**INFORMATION SHOWN**
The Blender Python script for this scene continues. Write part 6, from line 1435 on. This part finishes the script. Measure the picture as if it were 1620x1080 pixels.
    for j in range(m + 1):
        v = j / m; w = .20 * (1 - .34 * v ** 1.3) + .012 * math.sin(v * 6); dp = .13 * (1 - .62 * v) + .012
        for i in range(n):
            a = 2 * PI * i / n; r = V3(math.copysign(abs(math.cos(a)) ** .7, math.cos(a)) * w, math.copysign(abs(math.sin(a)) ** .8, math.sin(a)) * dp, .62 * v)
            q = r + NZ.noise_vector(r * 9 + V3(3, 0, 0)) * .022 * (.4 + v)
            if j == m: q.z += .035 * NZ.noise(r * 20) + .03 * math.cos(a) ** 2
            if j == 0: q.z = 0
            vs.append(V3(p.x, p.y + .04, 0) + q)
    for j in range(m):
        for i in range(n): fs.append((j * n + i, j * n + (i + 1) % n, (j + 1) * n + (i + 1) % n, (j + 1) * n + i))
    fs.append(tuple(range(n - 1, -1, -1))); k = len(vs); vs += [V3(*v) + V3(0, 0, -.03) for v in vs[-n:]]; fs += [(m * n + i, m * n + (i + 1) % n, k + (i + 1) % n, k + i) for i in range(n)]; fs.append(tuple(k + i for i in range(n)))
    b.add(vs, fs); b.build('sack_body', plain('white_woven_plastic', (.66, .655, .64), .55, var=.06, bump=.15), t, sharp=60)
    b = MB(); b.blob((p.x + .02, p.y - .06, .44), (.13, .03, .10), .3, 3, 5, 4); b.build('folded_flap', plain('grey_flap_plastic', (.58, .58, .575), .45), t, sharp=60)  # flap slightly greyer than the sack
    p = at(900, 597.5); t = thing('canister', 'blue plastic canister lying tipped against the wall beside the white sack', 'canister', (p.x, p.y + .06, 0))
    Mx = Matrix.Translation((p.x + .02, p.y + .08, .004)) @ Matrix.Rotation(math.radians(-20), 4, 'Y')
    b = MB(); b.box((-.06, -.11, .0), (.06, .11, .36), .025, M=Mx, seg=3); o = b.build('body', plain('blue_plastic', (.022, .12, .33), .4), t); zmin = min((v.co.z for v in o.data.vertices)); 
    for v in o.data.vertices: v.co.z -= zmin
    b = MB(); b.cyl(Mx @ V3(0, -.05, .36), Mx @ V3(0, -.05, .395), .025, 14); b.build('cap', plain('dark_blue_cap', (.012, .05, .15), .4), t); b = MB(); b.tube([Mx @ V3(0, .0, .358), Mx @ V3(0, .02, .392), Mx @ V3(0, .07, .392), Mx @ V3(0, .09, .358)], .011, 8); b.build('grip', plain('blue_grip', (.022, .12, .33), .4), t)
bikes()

**YOUR TASK**
Reproduce the material above without altering a single character.

**SOLUTION TO THIS TASK**
The Blender Python script for this scene continues. Write part 6, from line 1435 on. This part finishes the script. Measure the picture as if it were 1620x1080 pixels.
    for j in range(m + 1):
        v = j / m; w = .20 * (1 - .34 * v ** 1.3) + .012 * math.sin(v * 6); dp = .13 * (1 - .62 * v) + .012
        for i in range(n):
            a = 2 * PI * i / n; r = V3(math.copysign(abs(math.cos(a)) ** .7, math.cos(a)) * w, math.copysign(abs(math.sin(a)) ** .8, math.sin(a)) * dp, .62 * v)
            q = r + NZ.noise_vector(r * 9 + V3(3, 0, 0)) * .022 * (.4 + v)
            if j == m: q.z += .035 * NZ.noise(r * 20) + .03 * math.cos(a) ** 2
            if j == 0: q.z = 0
            vs.append(V3(p.x, p.y + .04, 0) + q)
    for j in range(m):
        for i in range(n): fs.append((j * n + i, j * n + (i + 1) % n, (j + 1) * n + (i + 1) % n, (j + 1) * n + i))
    fs.append(tuple(range(n - 1, -1, -1))); k = len(vs); vs += [V3(*v) + V3(0, 0, -.03) for v in vs[-n:]]; fs += [(m * n + i, m * n + (i + 1) % n, k + (i + 1) % n, k + i) for i in range(n)]; fs.append(tuple(k + i for i in range(n)))
    b.add(vs, fs); b.build('sack_body', plain('white_woven_plastic', (.66, .655, .64), .55, var=.06, bump=.15), t, sharp=60)
    b = MB(); b.blob((p.x + .02, p.y - .06, .44), (.13, .03, .10), .3, 3, 5, 4); b.build('folded_flap', plain('grey_flap_plastic', (.58, .58, .575), .45), t, sharp=60)  # flap slightly greyer than the sack
    p = at(900, 597.5); t = thing('canister', 'blue plastic canister lying tipped against the wall beside the white sack', 'canister', (p.x, p.y + .06, 0))
    Mx = Matrix.Translation((p.x + .02, p.y + .08, .004)) @ Matrix.Rotation(math.radians(-20), 4, 'Y')
    b = MB(); b.box((-.06, -.11, .0), (.06, .11, .36), .025, M=Mx, seg=3); o = b.build('body', plain('blue_plastic', (.022, .12, .33), .4), t); zmin = min((v.co.z for v in o.data.vertices)); 
    for v in o.data.vertices: v.co.z -= zmin
    b = MB(); b.cyl(Mx @ V3(0, -.05, .36), Mx @ V3(0, -.05, .395), .025, 14); b.build('cap', plain('dark_blue_cap', (.012, .05, .15), .4), t); b = MB(); b.tube([Mx @ V3(0, .0, .358), Mx @ V3(0, .02, .392), Mx @ V3(0, .07, .392), Mx @ V3(0, .09, .358)], .011, 8); b.build('grip', plain('blue_grip', (.022, .12, .33), .4), t)
bikes()